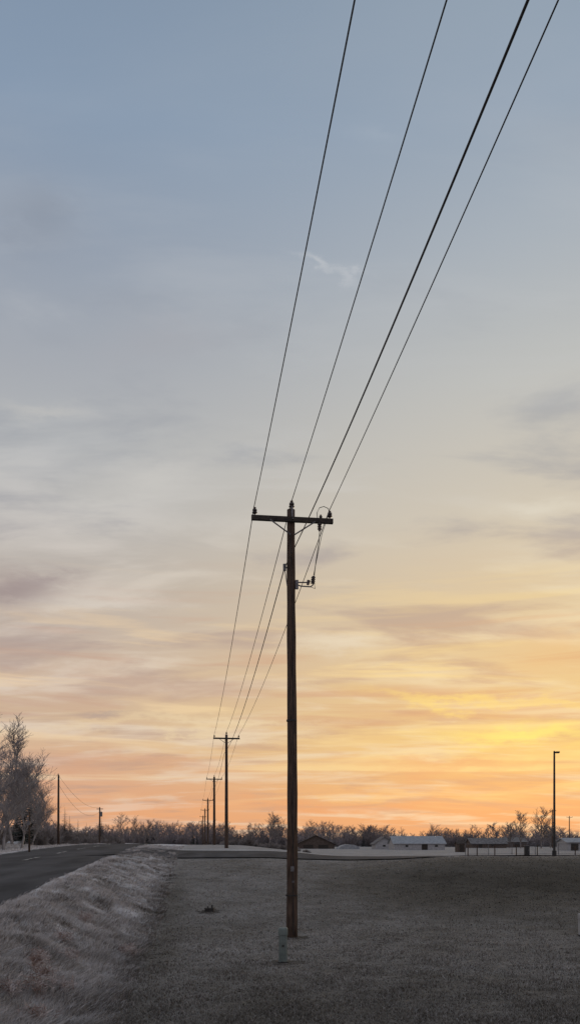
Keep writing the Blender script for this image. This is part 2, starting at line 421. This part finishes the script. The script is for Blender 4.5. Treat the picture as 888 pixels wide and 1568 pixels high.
pedestal(890,21.5,.62,.17,whitem)
soil=noise_mat("dark_soil",(.04,.034,.028),(.14,.125,.11),8,.95,.1)
def patch(name,x,y,rx,ry):
    V=[(x,y,gd(x,y)+.03)]; n=24
    for k in range(n):
        a=2*math.pi*k/n; q=random.uniform(.7,1.15); px=x+rx*q*math.cos(a); py=y+ry*q*math.sin(a); V.append((px,py,gd(px,py)+.004))
    m=MB(); m.add(V,[(0,k+1,(k+1)%n+1) for k in range(n)]); m.obj(name,soil)
patch("bare_soil",ux(433.5,16.9),16.9,.5,.5); patch("bare_soil",.05,21.7,.5,.55)
x=ux(321,27.3); z0=gd(x,27.3); e=empty("drain_cover_box",(x,27.3,z0))
m=MB(); m.box((0,0,.05),(.30,.28,.12)); m.box((0,0,.12),(.34,.31,.025)); m.obj("box",darkm,e)
m=MB(); m.tube([(.09,0,.1),(.09,0,.24)],.025,8); m.tube([(-.06,.05,.1),(-.06,.05,.18)],.025,8); m.obj("vent",darkm,e)
patch("bare_soil",x,27.3,.45,.5)

# ------------------------------------------------------------ buildings
def gable(name,u0,u1,d,wallh,roofh,depth,wm,rm,axis='x',doors=(),wins=(),over=.4):
    x0=ux(u0,d);x1=ux(u1,d);w=x1-x0;cx=(x0+x1)/2; z0=gd(cx,d); e=empty(name,(cx,d,z0))
    m=MB(); 
    if axis=='x':
        V=[(-w/2,0,-1),(w/2,0,-1),(w/2,depth,-1),(-w/2,depth,-1),(-w/2,0,wallh),(w/2,0,wallh),(w/2,depth,wallh),(-w/2,depth,wallh),(-w/2,depth/2,wallh+roofh),(w/2,depth/2,wallh+roofh)]
        m.add(V,[(0,1,5,4),(1,2,6,9,5),(2,3,7,6),(3,0,4,8,7)]); m.obj("walls",wm,e)
        m=MB(); o=over; t=.12; k=roofh/(depth/2)
        for sg in(0,1):
            ya=-o if sg==0 else depth+o; zb=wallh-o*k+.03
            V=[(-w/2-o,ya,zb),(w/2+o,ya,zb),(w/2+o,depth/2,wallh+roofh+.03),(-w/2-o,depth/2,wallh+roofh+.03)]
            V+=[(a,b_,c+t) for a,b_,c in V]
            m.add(V,[(0,1,2,3),(4,7,6,5),(0,4,5,1),(1,5,6,2),(3,7,4,0),(2,6,7,3)])
        m.obj("roof",rm,e)
    else:
        V=[(-w/2,0,-1),(w/2,0,-1),(w/2,depth,-1),(-w/2,depth,-1),(-w/2,0,wallh),(w/2,0,wallh),(w/2,depth,wallh),(-w/2,depth,wallh),(0,0,wallh+roofh),(0,depth,wallh+roofh)]
        m.add(V,[(0,1,5,8,4),(1,2,6,5),(2,3,7,9,6),(3,0,4,7)]); m.obj("walls",wm,e)
        m=MB(); o=over; t=.15; k=roofh/(w/2)
        for sg in(-1,1):
            V=[(sg*(w/2+o),-o,wallh-o*k+.03),(sg*(w/2+o),depth+o,wallh-o*k+.03),(0,depth+o,wallh+roofh+.03),(0,-o,wallh+roofh+.03)]
            V+=[(a,b_,c+t) for a,b_,c in V]
            m.add(V,[(0,1,2,3),(4,7,6,5),(0,4,5,1),(1,5,6,2),(3,7,4,0),(2,6,7,3)])
        m.obj("roof",rm,e)
    if wins:
        m=MB()
        for (px,pz,pw,ph) in wins: m.box((px*w,-.03,pz),(pw,.05,ph))
        m.obj("windows",glassm,e)
    if doors:
        m=MB()
        for (px,pw,ph) in doors: m.box((px*w,-.04,ph/2),(pw,.07,ph))
        m.obj("doors",armwood,e)
    return e
gable("brown_garage",455,512,200,1.1,2.2,9,brownm,broofm,'y',doors=((-.2,2.4,1.0),(.2,2.4,1.0)))
gable("white_farm_building",603,681,165,1.3,1.5,9,whitem,roofm,'x',doors=((.1,1.2,1.2),),wins=((-.25,.85,.6,.4),(.33,.85,.6,.4)),over=.3)
gable("white_shed",574,602,185,1.3,1.5,8,whitem,froofm,'y',wins=((0,.8,.6,.4),))
gable("brown_long_house",722,775,230,1.3,1.5,8,brownm,froofm,'x',doors=((-.25,1,1.3),),wins=((.1,.8,.9,.5),))
gable("grey_barn",778,806,260,1.8,1.5,10,brownm,froofm,'x',doors=((0,2,1.6),))
gable("dark_shed",700,713,120,1.2,.35,1.8,brownm,broofm,'x',doors=((0,.6,1.1),),over=.1)
gable("white_garage",868,905,150,1.6,.7,6,whitem,roofm,'x',doors=((-.2,1.4,1.4),),wins=((.2,1,.6,.5),))
x=ux(535,190); z0=gd(x,190); m=MB(); V=[];n=14
for yy in(0,10):
    for k in range(n+1):
        a=math.pi*k/n; V.append((x+2.6*math.cos(a),190+yy,z0-.2+1.3*math.sin(a)))
m.add(V,[(k,k+1,n+2+k,n+1+k) for k in range(n)]+[tuple(range(n+1))]); m.obj("hoop_shelter",roofm)
e=empty("chain_link_fence"); m=MB(); g=MB(); fy=88
xs_=np.arange(ux(712,fy),ux(980,fy),2.6)
for x in xs_:
    z=gd(x,fy); m.tube([(x,fy,z-.2),(x,fy,z+1.25)],.035,6)
for a,b in zip(xs_[:-1],xs_[1:]):
    za,zb=gd(a,fy),gd(b,fy)
    for hh in(1.22,.1): m.tube([(a,fy,za+hh),(b,fy,zb+hh)],.02,5,False)
    for k in range(14):
        t=k/14; xx=a+(b-a)*t; dx=(b-a)/14*5
        g.tube([(xx,fy+.03,za+.1),(min(xx+dx,b),fy+.03,za+1.2)],.003,3,False)
        g.tube([(min(xx+dx,b),fy+.03,za+.1),(xx,fy+.03,za+1.2)],.003,3,False)
m.obj("posts_and_rails",steel,e); g.obj("mesh_wire",steel,e)
for u in(716,730,757,790,806,822,880):
    d=66+random.uniform(-2,6); x=ux(u,d); z=gd(x,d); m=MB(); m.tube([(x,d,z-.2),(x,d,z+.7),(x,d,z+.95),(x,d,z+1.0)],[.05,.045,.045,.03],8); m.obj("fence_post",wood)
x=ux(806,70); z=gd(x,70); e=empty("electrical_cabinet",(x,70,z)); m=MB(); m.box((0,0,.45),(.4,.3,1.0)); m.obj("body",darkm,e); m=MB(); m.box((0,0,.975),(.46,.36,.05)); m.box((.12,-.16,.6),(.03,.02,.2)); m.obj("lid",steel,e)

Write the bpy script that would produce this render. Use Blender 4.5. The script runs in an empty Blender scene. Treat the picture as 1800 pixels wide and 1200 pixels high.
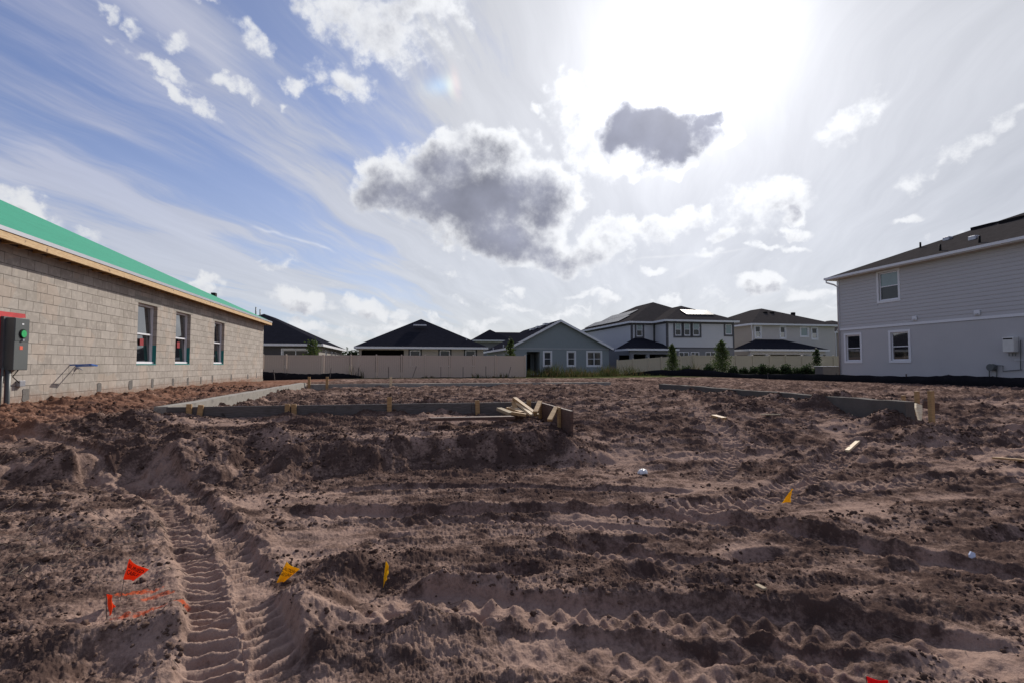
import bpy, bmesh, math, random
import numpy as np
from mathutils import Vector, Matrix
random.seed(7)
rad = math.radians
sc = bpy.context.scene
COL = sc.collection
# ------------------------------------------------------------------ camera
YAW, PITCH, EYE, FPX = rad(11.6), rad(2.6), 1.3, 900.0
FWD = Vector((math.sin(YAW)*math.cos(PITCH), math.cos(YAW)*math.cos(PITCH), math.sin(PITCH)))
RGT = Vector((math.cos(YAW), -math.sin(YAW), 0))
UPV = RGT.cross(FWD)
CAM = Vector((0, 0, EYE))
cam_d = bpy.data.cameras.new('camera'); cam = bpy.data.objects.new('camera', cam_d); COL.objects.link(cam)
cam_d.sensor_width = 36; cam_d.lens = 18; cam_d.clip_end = 4000; cam_d.clip_start = .05
m = Matrix((RGT, UPV, -FWD)).transposed().to_4x4(); m.translation = CAM
cam.matrix_world = m; sc.camera = cam

def ray(px, py): return FWD + RGT*((px-900)/FPX) + UPV*((600-py)/FPX)
def onZ(px, py, z):
    r = ray(px, py); t = (z-EYE)/r.z; return CAM + r*t
def onY(px, py, y): r = ray(px, py); return CAM + r*(y/r.y)
def onX(px, py, x): r = ray(px, py); return CAM + r*(x/r.x)
def atD(px, py, d): return CAM + ray(px, py)*d

# ------------------------------------------------------------------ exposure, sun
sc.view_settings.view_transform = 'Standard'; sc.view_settings.look = 'None'
sc.view_settings.exposure = 0.0; sc.view_settings.gamma = 1
SUND = ray(1215, 80).normalized()
SUN_EL = math.asin(SUND.z); SUN_AZ = math.atan2(SUND.x, SUND.y)
sd = bpy.data.lights.new('sun', 'SUN'); sd.energy = 4.5; sd.angle = rad(.6); sd.color = (1, .93, .84)
sun = bpy.data.objects.new('sun', sd); COL.objects.link(sun)
sun.rotation_euler = (-SUND).to_track_quat('-Z', 'Y').to_euler(); sun.location = SUND*60

# ------------------------------------------------------------------ node helpers
class NT:
    def __init__(s, tree): s.t = tree; s.t.nodes.clear()
    def n(s, typ, **kw):
        nd = s.t.nodes.new(typ)
        for k, v in kw.items(): setattr(nd, k, v)
        return nd
    def put(s, sock, v):
        if isinstance(v, bpy.types.NodeSocket): s.t.links.new(v, sock)
        elif v is not None: sock.default_value = v
    def m(s, op, a, b=None, c=None, clamp=False):
        nd = s.n('ShaderNodeMath', operation=op, use_clamp=clamp)
        for i, v in enumerate((a, b, c)):
            if v is not None: s.put(nd.inputs[i], v)
        return nd.outputs[0]
    def v(s, op, a, b=None):
        nd = s.n('ShaderNodeVectorMath', operation=op)
        s.put(nd.inputs[0], a)
        if b is not None: s.put(nd.inputs[3 if op == 'SCALE' else 1], b)
        return nd.outputs['Value' if op in ('DOT_PRODUCT', 'LENGTH') else 'Vector']
    def mix(s, f, a, b, mode='MIX'):
        nd = s.n('ShaderNodeMix', data_type='RGBA', blend_type=mode)
        s.put(nd.inputs[0], f); s.put(nd.inputs[6], a); s.put(nd.inputs[7], b)
        return nd.outputs[2]
    def noise(s, vec, scale, detail=4, rough=.55, out=0, dist=0):
        nd = s.n('ShaderNodeTexNoise'); s.put(nd.inputs['Vector'], vec)
        nd.inputs['Scale'].default_value = scale; nd.inputs['Detail'].default_value = detail
        nd.inputs['Roughness'].default_value = rough; nd.inputs['Distortion'].default_value = dist
        return nd.outputs[out]
    def ss(s, x, a, b, o0=0., o1=1.):
        nd = s.n('ShaderNodeMapRange', interpolation_type='SMOOTHSTEP')
        s.put(nd.inputs[0], x); nd.inputs[1].default_value = a; nd.inputs[2].default_value = b
        nd.inputs[3].default_value = o0; nd.inputs[4].default_value = o1
        return nd.outputs[0]
    def comb(s, x, y, z):
        nd = s.n('ShaderNodeCombineXYZ')
        for i, q in enumerate((x, y, z)): s.put(nd.inputs[i], q)
        return nd.outputs[0]
    def sep(s, v):
        nd = s.n('ShaderNodeSeparateXYZ'); s.put(nd.inputs[0], v); return nd.outputs
def C4(c): return (c[0], c[1], c[2], 1)

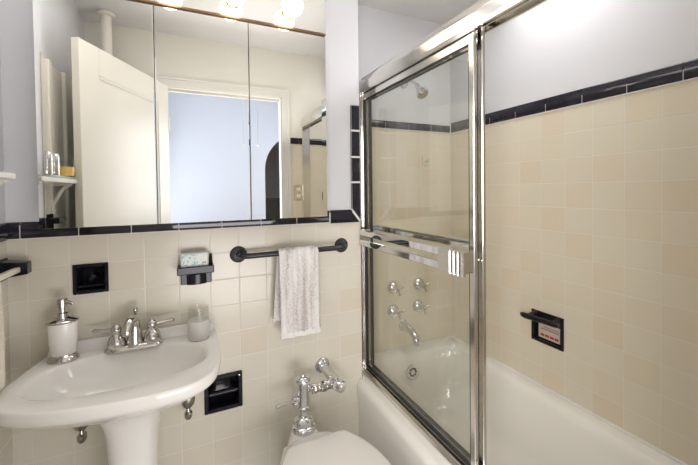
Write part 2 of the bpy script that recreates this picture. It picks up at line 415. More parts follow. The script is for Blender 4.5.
# mitred corner, then the upright run
bm = bmesh.new(); t = 0.010
wq = 0.048; x1 = XC - 0.001
def mitre(pts): prism(bm, pts, -t, 0.0)
mitre([(js[7] + G, ZTB - 0.003), (x1 - 0.004, ZTB - 0.003), (x1 - wq - 0.003, 1.266), (js[7] + G, 1.266)])
vj = [1.222, 1.395, 1.515, 1.640, 1.762]
mitre([(x1, ZTB + 0.001), (x1, vj[1] - 0.0), (x1 - wq, vj[1] - 0.0), (x1 - wq, 1.270)])
for a, b in zip(vj[1:], vj[2:]): mitre([(x1, a + 2 * G), (x1, b), (x1 - wq, b), (x1 - wq, a + 2 * G)])
bmesh.ops.bevel(bm, geom=bm.edges[:], offset=0.003, segments=2, affect='EDGES')
struct('trim_6', bm, BLACKT, True)
bm = B(XL + 0.001, XC - 0.002, -0.0075, 0.0, ZTB, 1.256); box(bm, x1 - wq + 0.002, x1 - 0.001, -0.0085, 0, 1.25, 1.76)
struct('trim_7', bm, GROUT)
ys = [YB - 0.012] + [-0.087 - 0.1638 * k for k in range(-1, 8)]
ys = [y for y in ys if y > YF]
segs = [('Y', XR, -1, b + G, a - G, ZH + 0.002, 1.775) for a, b in zip(ys, ys[1:] + [YF + 0.001])]
xs = [XR - 0.0115] + [XR - 0.161 * k for k in range(1, 5)]
segs += [('X', YB, -1, max(b + G, 1.458), a - G, ZH + 0.002, 1.757) for a, b in zip(xs, xs[1:] + [1.457]) if a > 1.47]
band('trim_8', segs)
segs = [('X', YF, 1, a + G, b - G, ZH + 0.002, 1.757) for a, b in zip([1.30, 1.37, 1.44, 1.60, 1.76, 1.92], [1.37, 1.44, 1.60, 1.76, 1.92, 2.08])]
band('trim_9', segs)
struct('trim_10', box(B(XR - 0.007, XR, YF, YB, ZH + 0.001, 1.747), 1.457, XR, YB - 0.007, YB, ZH + 0.001, 1.747), GROUT)
js2 = [-0.045, -0.20, -0.355, -0.478]
band('trim_11', [('Y', XL, 1, b + G, a - G, ZTB, 1.266) for a, b in zip([-0.012] + js2, js2)])
# white caulk between tub and walls
bm = TB([(XR - 0.002, YF + 0.004, 0.412), (XR - 0.002, YB - 0.004, 0.412)], 0.006, 8)
tube(bm, [(1.46, YB - 0.002, 0.412), (XR, YB - 0.002, 0.412)], 0.006, 8)
struct('trim_12', bm, mat('white_caulk', (0.75, 0.74, 0.70), 0.4, noise=0.02, nscale=30))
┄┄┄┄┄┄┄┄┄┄
WORK INSTRUCTIONS. Reproduce the lines word for word, starting at the one holding "Write part 2" and ending at the final line of the material above.

THE OUTPUT.
Write part 2 of the bpy script that recreates this picture. It picks up at line 415. More parts follow. The script is for Blender 4.5.
# mitred corner, then the upright run
bm = bmesh.new(); t = 0.010
wq = 0.048; x1 = XC - 0.001
def mitre(pts): prism(bm, pts, -t, 0.0)
mitre([(js[7] + G, ZTB - 0.003), (x1 - 0.004, ZTB - 0.003), (x1 - wq - 0.003, 1.266), (js[7] + G, 1.266)])
vj = [1.222, 1.395, 1.515, 1.640, 1.762]
mitre([(x1, ZTB + 0.001), (x1, vj[1] - 0.0), (x1 - wq, vj[1] - 0.0), (x1 - wq, 1.270)])
for a, b in zip(vj[1:], vj[2:]): mitre([(x1, a + 2 * G), (x1, b), (x1 - wq, b), (x1 - wq, a + 2 * G)])
bmesh.ops.bevel(bm, geom=bm.edges[:], offset=0.003, segments=2, affect='EDGES')
struct('trim_6', bm, BLACKT, True)
bm = B(XL + 0.001, XC - 0.002, -0.0075, 0.0, ZTB, 1.256); box(bm, x1 - wq + 0.002, x1 - 0.001, -0.0085, 0, 1.25, 1.76)
struct('trim_7', bm, GROUT)
ys = [YB - 0.012] + [-0.087 - 0.1638 * k for k in range(-1, 8)]
ys = [y for y in ys if y > YF]
segs = [('Y', XR, -1, b + G, a - G, ZH + 0.002, 1.775) for a, b in zip(ys, ys[1:] + [YF + 0.001])]
xs = [XR - 0.0115] + [XR - 0.161 * k for k in range(1, 5)]
segs += [('X', YB, -1, max(b + G, 1.458), a - G, ZH + 0.002, 1.757) for a, b in zip(xs, xs[1:] + [1.457]) if a > 1.47]
band('trim_8', segs)
segs = [('X', YF, 1, a + G, b - G, ZH + 0.002, 1.757) for a, b in zip([1.30, 1.37, 1.44, 1.60, 1.76, 1.92], [1.37, 1.44, 1.60, 1.76, 1.92, 2.08])]
band('trim_9', segs)
struct('trim_10', box(B(XR - 0.007, XR, YF, YB, ZH + 0.001, 1.747), 1.457, XR, YB - 0.007, YB, ZH + 0.001, 1.747), GROUT)
js2 = [-0.045, -0.20, -0.355, -0.478]
band('trim_11', [('Y', XL, 1, b + G, a - G, ZTB, 1.266) for a, b in zip([-0.012] + js2, js2)])
# white caulk between tub and walls
bm = TB([(XR - 0.002, YF + 0.004, 0.412), (XR - 0.002, YB - 0.004, 0.412)], 0.006, 8)
tube(bm, [(1.46, YB - 0.002, 0.412), (XR, YB - 0.002, 0.412)], 0.006, 8)
struct('trim_12', bm, mat('white_caulk', (0.75, 0.74, 0.70), 0.4, noise=0.02, nscale=30))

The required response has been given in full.